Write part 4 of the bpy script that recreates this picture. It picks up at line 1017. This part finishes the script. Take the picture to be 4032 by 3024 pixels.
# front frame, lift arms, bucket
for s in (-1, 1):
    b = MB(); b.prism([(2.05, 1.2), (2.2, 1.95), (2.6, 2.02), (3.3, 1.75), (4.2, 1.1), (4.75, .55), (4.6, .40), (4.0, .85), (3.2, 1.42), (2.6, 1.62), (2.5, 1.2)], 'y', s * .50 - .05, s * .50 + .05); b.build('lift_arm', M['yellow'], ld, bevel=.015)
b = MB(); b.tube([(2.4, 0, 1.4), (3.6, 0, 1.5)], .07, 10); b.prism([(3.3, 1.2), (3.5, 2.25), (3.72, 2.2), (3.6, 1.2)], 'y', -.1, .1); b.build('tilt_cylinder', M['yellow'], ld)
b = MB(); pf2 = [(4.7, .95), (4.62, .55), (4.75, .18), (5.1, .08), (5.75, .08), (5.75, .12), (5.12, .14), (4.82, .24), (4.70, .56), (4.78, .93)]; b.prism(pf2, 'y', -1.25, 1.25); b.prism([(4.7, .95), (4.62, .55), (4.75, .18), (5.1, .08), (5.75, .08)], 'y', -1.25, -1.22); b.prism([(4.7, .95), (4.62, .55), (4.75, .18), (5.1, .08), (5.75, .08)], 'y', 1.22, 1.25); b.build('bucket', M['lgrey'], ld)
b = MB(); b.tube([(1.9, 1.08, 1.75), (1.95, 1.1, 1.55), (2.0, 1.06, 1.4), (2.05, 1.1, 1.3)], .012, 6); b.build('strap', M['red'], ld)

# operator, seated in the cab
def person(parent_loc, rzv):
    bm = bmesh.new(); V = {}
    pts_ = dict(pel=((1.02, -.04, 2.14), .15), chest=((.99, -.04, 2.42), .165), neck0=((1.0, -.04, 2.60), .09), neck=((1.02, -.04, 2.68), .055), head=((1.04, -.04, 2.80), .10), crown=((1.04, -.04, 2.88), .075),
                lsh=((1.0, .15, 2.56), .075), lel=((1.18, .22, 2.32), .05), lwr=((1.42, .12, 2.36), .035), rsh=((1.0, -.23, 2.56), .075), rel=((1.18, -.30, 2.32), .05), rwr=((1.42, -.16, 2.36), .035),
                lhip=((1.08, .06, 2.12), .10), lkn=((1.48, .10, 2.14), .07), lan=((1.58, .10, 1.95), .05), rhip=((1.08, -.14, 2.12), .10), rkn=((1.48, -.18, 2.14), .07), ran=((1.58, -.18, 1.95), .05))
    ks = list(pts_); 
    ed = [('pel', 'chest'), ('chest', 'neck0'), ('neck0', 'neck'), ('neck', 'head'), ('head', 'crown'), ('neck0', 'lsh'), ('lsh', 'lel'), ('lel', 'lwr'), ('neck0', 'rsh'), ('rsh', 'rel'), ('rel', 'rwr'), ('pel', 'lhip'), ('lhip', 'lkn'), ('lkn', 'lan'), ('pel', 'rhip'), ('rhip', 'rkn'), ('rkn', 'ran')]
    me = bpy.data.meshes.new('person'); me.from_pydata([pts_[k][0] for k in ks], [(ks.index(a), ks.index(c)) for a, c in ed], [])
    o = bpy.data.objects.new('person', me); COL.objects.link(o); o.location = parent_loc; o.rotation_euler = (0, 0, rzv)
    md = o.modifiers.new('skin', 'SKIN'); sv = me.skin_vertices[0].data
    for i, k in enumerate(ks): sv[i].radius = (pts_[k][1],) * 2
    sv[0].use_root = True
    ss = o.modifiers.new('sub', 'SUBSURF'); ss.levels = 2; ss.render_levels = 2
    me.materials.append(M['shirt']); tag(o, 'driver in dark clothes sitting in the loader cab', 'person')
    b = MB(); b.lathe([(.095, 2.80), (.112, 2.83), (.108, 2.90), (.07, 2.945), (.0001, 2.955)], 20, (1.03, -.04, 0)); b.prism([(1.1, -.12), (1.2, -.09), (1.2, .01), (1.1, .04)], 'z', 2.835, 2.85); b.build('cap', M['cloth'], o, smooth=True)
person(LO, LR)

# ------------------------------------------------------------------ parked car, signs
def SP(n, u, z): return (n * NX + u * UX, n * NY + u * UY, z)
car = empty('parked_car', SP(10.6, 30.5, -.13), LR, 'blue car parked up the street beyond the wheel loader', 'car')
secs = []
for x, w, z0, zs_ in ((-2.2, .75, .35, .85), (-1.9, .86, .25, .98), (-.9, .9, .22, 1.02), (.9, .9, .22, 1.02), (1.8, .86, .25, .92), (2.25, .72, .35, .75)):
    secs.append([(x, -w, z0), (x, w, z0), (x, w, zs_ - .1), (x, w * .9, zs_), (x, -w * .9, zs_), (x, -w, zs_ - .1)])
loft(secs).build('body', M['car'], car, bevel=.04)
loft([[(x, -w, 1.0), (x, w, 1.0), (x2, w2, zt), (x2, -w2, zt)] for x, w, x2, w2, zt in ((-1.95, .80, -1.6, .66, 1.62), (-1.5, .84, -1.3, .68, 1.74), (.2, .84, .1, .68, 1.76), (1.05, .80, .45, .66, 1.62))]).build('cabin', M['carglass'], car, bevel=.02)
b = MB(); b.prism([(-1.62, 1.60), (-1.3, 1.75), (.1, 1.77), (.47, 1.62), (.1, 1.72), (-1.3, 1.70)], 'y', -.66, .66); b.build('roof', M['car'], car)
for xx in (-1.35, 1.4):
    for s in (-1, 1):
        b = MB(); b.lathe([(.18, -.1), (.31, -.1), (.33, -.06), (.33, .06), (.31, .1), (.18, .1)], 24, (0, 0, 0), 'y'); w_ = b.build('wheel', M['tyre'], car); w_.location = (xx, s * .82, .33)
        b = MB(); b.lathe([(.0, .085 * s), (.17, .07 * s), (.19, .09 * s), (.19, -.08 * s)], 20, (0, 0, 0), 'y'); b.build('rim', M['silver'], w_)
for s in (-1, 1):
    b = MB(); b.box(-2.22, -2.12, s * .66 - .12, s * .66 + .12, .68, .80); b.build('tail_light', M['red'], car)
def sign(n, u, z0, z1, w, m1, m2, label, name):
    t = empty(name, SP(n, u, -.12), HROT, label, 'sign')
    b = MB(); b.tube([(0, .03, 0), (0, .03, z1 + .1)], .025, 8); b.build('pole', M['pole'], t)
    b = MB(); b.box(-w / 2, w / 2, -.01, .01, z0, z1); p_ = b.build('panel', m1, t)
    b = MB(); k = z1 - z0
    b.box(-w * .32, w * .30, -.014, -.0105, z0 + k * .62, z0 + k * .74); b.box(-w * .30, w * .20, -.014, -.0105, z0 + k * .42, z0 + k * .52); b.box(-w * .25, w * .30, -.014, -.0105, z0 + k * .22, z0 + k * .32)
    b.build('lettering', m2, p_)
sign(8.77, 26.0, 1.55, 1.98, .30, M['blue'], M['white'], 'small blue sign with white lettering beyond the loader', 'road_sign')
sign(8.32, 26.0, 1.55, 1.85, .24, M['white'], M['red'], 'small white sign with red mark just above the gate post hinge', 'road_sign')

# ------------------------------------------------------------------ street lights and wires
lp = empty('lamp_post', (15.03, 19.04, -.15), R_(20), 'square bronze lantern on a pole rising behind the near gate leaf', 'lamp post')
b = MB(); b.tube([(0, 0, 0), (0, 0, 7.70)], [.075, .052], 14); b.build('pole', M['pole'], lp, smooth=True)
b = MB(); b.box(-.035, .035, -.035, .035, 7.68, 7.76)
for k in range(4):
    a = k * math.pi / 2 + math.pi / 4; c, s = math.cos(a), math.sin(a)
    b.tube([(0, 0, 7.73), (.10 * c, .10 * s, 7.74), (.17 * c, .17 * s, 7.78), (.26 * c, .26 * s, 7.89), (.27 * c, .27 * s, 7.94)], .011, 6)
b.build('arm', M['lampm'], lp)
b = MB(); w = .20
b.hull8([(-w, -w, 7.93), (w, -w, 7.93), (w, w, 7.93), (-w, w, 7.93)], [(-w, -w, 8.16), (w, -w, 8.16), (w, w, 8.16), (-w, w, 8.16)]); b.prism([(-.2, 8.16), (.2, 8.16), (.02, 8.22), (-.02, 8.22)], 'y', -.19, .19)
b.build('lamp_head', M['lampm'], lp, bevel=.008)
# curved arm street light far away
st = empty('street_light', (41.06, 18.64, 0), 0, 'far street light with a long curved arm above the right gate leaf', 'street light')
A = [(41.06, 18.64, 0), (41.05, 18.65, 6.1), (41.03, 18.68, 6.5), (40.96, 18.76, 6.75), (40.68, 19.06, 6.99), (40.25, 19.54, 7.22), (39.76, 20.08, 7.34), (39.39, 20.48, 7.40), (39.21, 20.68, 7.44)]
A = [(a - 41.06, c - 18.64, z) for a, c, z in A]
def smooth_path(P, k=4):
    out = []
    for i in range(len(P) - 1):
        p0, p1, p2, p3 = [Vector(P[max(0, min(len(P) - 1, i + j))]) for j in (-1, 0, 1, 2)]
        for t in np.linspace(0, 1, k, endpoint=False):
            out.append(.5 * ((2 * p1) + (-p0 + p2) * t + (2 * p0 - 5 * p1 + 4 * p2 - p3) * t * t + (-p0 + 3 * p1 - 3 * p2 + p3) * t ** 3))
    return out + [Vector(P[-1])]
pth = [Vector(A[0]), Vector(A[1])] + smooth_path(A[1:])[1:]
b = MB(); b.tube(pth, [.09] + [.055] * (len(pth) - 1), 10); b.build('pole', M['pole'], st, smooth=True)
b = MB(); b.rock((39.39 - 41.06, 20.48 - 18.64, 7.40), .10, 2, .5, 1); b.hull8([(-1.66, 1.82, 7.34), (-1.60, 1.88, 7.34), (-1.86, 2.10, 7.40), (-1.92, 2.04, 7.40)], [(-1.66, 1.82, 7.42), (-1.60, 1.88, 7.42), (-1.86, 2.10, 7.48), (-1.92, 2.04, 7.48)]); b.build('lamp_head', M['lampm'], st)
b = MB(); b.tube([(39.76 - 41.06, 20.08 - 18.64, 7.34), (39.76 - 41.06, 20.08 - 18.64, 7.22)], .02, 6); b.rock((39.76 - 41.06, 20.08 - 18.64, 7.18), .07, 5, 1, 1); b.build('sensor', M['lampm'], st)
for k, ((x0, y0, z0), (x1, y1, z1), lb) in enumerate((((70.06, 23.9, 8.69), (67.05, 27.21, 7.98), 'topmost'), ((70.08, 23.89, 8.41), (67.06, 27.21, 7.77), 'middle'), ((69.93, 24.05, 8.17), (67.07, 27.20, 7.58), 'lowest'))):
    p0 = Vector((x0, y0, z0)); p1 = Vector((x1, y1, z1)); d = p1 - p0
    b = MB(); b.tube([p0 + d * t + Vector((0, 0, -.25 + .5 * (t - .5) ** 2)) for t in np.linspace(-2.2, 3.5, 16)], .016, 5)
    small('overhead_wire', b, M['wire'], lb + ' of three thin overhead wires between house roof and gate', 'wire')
..............................
Return, please, the lines of the data from the first through the line containing "b.build('strap', M['red'], ld)", both kept, exactly as they stand and nothing more.

:: SOLUTION TO THIS EXERCISE ::
Write part 4 of the bpy script that recreates this picture. It picks up at line 1017. This part finishes the script. Take the picture to be 4032 by 3024 pixels.
# front frame, lift arms, bucket
for s in (-1, 1):
    b = MB(); b.prism([(2.05, 1.2), (2.2, 1.95), (2.6, 2.02), (3.3, 1.75), (4.2, 1.1), (4.75, .55), (4.6, .40), (4.0, .85), (3.2, 1.42), (2.6, 1.62), (2.5, 1.2)], 'y', s * .50 - .05, s * .50 + .05); b.build('lift_arm', M['yellow'], ld, bevel=.015)
b = MB(); b.tube([(2.4, 0, 1.4), (3.6, 0, 1.5)], .07, 10); b.prism([(3.3, 1.2), (3.5, 2.25), (3.72, 2.2), (3.6, 1.2)], 'y', -.1, .1); b.build('tilt_cylinder', M['yellow'], ld)
b = MB(); pf2 = [(4.7, .95), (4.62, .55), (4.75, .18), (5.1, .08), (5.75, .08), (5.75, .12), (5.12, .14), (4.82, .24), (4.70, .56), (4.78, .93)]; b.prism(pf2, 'y', -1.25, 1.25); b.prism([(4.7, .95), (4.62, .55), (4.75, .18), (5.1, .08), (5.75, .08)], 'y', -1.25, -1.22); b.prism([(4.7, .95), (4.62, .55), (4.75, .18), (5.1, .08), (5.75, .08)], 'y', 1.22, 1.25); b.build('bucket', M['lgrey'], ld)
b = MB(); b.tube([(1.9, 1.08, 1.75), (1.95, 1.1, 1.55), (2.0, 1.06, 1.4), (2.05, 1.1, 1.3)], .012, 6); b.build('strap', M['red'], ld)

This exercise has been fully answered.